Reggie Walton FISA Court

Reuters/Kevin Lamarque

Judge Reggie Walton leaves the federal courthouse after the arraignment hearing for Vice President Dick Cheney's former top aide, Lewis "Scooter" Libby in Washington, D.C., November 3, 2005

The scandal over the National Security Agency's surveillance of Americans has cast a spotlight on the nation's most top-secret group of judges — the Foreign Intelligence Surveillance Act (FISA) court.

That court is made up of 11 judges drawn from various federal courts who approve the government's requests for warrants to listen in on conversations in the United States. The vast majority of the judges who've sat on the court are Republicans, Reuters reports today in a detailed story on the FISA court judges.

"Since FISA was enacted in 1978, we've had three chief justices, and they have all been conservative Republicans, so I think one can worry that there is insufficient diversity," American University law professor Stephen Vladeck told Reuters.

The judges on that court include Roger Vinson (who struck down Obamacare), Susan Webber Wright (who presided over Paula Jones' harassment case against Bill Clinton), and John Bates (a prosecutor in the notorious Clinton-era Whitewater scandal).

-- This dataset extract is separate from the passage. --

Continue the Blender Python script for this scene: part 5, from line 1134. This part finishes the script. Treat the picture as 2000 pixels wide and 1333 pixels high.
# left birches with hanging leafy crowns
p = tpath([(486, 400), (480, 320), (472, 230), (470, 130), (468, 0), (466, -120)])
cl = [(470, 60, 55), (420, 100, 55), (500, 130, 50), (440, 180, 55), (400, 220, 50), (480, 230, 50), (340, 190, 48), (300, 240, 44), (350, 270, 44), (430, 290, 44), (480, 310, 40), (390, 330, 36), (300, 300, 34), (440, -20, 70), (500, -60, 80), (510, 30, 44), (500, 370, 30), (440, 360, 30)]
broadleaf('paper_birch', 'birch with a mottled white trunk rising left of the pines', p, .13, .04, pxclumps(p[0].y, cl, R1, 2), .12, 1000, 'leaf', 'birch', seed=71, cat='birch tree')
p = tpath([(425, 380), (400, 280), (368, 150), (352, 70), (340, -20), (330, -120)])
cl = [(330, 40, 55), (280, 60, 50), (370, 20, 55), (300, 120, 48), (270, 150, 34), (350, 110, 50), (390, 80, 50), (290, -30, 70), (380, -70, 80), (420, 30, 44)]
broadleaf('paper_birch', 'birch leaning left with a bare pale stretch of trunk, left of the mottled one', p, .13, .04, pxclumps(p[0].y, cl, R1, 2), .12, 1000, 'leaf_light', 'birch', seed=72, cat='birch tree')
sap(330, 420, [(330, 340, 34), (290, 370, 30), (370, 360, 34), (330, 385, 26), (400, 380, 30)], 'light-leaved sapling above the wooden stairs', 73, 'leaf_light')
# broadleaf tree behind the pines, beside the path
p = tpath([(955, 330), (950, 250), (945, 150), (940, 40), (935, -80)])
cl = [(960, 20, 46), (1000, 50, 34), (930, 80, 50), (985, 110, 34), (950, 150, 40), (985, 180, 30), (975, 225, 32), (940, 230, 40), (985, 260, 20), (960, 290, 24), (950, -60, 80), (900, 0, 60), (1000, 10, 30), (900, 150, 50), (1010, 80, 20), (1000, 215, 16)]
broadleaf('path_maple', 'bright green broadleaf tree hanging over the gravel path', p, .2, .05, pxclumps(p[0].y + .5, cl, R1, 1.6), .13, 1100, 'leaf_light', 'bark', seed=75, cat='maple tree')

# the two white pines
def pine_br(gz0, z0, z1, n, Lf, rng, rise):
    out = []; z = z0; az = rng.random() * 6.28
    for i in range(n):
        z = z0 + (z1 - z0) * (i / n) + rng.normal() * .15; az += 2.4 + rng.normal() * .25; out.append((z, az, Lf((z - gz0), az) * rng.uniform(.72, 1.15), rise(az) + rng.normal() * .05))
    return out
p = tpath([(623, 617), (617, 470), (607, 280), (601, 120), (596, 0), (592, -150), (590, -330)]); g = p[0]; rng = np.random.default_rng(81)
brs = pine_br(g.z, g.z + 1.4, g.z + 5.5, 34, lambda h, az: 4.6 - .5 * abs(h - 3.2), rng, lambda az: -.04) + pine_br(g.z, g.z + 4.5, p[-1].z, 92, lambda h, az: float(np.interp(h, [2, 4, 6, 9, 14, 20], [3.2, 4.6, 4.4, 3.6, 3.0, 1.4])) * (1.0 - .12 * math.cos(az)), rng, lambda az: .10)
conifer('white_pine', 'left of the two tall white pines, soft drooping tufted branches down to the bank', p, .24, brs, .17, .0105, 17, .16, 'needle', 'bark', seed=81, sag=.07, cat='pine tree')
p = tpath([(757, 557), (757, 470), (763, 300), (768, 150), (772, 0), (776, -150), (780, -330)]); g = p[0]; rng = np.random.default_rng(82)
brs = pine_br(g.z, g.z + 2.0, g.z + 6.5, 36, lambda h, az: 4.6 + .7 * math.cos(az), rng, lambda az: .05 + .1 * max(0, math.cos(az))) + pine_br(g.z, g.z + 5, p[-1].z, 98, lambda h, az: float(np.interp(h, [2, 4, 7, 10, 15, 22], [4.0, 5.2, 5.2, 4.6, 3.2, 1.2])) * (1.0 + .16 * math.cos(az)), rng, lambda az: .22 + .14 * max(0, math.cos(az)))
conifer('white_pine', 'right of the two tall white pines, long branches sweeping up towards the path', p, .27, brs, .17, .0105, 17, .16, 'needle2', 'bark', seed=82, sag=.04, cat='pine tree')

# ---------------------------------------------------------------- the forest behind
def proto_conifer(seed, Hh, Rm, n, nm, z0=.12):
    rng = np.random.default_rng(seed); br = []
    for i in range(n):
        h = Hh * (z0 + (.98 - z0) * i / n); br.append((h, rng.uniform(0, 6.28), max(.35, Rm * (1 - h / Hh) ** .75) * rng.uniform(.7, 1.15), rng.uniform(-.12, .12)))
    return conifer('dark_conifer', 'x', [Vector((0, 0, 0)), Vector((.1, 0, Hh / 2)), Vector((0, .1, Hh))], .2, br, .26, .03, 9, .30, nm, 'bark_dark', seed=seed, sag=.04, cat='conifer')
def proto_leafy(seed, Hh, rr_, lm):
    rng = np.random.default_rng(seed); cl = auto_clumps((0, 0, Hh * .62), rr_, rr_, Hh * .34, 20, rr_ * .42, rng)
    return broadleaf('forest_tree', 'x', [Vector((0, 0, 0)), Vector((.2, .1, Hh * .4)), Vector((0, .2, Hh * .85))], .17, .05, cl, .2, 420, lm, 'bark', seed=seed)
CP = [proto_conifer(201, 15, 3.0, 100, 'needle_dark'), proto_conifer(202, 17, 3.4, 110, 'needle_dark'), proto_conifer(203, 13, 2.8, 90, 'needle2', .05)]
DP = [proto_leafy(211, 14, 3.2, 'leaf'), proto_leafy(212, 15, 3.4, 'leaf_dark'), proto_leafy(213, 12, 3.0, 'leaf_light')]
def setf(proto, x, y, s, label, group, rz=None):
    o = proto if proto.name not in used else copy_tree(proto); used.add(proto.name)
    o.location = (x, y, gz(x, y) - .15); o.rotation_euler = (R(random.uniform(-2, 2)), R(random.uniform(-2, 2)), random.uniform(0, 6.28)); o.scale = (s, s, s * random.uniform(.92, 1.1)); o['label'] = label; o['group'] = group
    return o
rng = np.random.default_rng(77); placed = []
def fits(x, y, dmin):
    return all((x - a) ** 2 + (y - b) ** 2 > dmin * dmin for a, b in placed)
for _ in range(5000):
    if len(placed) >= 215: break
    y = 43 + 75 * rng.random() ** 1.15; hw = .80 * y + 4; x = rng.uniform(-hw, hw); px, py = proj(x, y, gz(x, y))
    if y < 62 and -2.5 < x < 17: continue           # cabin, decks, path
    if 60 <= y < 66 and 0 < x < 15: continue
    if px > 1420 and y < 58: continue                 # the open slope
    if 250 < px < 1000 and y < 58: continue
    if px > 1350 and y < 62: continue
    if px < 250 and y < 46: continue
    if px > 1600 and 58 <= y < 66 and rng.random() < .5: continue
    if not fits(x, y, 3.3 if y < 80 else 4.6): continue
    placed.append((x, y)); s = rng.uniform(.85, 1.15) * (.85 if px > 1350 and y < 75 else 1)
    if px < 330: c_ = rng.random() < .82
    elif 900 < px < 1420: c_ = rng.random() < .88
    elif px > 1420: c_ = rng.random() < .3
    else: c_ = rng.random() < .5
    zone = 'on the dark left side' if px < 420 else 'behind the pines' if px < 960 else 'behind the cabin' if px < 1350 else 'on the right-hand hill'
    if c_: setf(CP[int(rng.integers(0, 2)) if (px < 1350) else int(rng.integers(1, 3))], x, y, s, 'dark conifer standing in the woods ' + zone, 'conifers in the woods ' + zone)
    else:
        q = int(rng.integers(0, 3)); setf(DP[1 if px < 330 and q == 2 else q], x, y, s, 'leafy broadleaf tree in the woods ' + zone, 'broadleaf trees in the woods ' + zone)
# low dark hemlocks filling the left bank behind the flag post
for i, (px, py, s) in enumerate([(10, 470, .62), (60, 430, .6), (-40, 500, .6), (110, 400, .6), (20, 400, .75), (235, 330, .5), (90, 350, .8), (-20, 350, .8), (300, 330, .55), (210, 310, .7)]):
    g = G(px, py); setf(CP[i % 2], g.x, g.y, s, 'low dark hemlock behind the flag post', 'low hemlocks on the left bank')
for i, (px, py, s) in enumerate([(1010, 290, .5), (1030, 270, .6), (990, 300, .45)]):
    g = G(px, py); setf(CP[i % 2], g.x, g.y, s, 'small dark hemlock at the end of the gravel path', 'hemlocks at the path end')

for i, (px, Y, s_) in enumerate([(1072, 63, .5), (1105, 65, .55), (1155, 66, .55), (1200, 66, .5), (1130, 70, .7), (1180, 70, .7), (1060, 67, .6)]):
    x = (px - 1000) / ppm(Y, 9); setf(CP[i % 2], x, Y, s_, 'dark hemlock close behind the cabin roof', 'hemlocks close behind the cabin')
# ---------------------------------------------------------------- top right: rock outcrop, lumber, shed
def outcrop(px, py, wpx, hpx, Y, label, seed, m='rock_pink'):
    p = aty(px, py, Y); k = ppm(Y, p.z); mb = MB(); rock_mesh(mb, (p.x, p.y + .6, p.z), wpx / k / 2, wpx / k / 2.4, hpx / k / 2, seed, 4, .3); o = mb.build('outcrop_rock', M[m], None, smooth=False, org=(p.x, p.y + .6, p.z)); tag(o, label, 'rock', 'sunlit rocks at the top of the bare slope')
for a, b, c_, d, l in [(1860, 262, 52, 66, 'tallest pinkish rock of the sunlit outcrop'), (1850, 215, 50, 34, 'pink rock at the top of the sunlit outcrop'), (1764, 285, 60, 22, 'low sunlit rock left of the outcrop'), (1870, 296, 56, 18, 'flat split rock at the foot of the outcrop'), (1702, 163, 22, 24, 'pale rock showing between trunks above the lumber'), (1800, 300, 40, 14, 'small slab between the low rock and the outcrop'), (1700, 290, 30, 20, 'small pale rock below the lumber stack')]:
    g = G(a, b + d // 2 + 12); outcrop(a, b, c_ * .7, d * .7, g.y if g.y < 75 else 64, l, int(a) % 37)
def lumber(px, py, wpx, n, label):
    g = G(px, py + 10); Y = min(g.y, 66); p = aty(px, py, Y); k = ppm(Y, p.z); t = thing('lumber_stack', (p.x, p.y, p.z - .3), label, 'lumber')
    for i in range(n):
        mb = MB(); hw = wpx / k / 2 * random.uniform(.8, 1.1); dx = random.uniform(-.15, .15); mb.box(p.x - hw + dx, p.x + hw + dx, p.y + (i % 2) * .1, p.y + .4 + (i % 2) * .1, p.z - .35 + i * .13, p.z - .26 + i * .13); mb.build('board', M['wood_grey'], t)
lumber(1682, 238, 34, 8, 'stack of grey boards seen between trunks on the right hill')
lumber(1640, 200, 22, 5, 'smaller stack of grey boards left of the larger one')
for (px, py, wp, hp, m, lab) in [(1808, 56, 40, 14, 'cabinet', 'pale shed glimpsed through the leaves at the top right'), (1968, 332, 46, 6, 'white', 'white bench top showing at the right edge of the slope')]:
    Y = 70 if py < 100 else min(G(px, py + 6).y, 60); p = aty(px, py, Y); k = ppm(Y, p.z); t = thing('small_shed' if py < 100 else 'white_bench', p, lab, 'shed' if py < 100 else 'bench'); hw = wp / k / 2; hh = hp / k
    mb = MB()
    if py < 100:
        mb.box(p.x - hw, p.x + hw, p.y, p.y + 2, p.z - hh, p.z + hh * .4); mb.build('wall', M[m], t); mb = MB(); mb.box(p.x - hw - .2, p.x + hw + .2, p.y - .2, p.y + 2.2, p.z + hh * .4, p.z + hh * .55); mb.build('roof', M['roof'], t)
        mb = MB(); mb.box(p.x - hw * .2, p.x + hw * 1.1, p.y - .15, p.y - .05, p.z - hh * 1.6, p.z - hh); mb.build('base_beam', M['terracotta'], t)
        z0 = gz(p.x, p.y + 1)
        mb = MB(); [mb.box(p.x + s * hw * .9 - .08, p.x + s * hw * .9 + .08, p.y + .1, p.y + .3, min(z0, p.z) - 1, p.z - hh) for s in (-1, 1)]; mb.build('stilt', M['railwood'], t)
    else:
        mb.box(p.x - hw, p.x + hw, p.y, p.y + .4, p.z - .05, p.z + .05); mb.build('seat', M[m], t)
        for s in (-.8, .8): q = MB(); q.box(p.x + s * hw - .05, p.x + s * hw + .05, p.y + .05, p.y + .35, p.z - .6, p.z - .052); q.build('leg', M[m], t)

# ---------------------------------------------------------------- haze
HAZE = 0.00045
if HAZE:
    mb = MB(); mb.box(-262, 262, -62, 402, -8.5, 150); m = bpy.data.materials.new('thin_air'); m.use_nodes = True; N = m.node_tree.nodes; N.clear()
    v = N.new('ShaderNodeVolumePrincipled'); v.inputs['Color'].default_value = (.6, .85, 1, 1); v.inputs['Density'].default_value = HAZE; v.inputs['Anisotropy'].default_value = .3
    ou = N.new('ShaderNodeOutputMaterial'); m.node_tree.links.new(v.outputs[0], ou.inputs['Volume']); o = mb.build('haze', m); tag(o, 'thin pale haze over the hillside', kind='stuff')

Former prosecutor Mary A. McLaughlin is the only Democrat.

The FISA judges stop working on their normal cases every few months and go to Washington, where they sit in a windowless room and question prosecutors and federal agents, Reuters reports.

Before 1978, the federal government used to wiretap Americans who allegedly threatened national security without having to obtain a warrant. The FISA court was established after the Supreme Court said warrantless wiretapping was illegal.

That court has changed a lot since 9/11, NPR's Nina Totenberg has reported. Before 9/11, she reported, the government had to get a warrant based on suspicions about a specific individual. Now the FISA court doesn't get involved in the specifics of who's being surveilled, she reports.

"The FISA court is just reviewing at a very programmatic level: Is the government targeting only international communications, or is it impermissibly targeting domestic ones? That's the only question that the FISA court asks," Jameel Jaffer of the ACLU told her.

In short, another source told her, the FISA court has been "defanged."

Reggie Walton, the FISA court's senior judge, rejects the notion that the court doesn't ask enough questions. He sent this statement to Reuters:

The perception that the court is a rubber stamp is absolutely false. There is a rigorous review process of applications submitted by the executive branch, spearheaded initially by five judicial branch lawyers who are national security experts, and then by the judges, to ensure that the court's authorizations comport with what the applicable statutes authorize.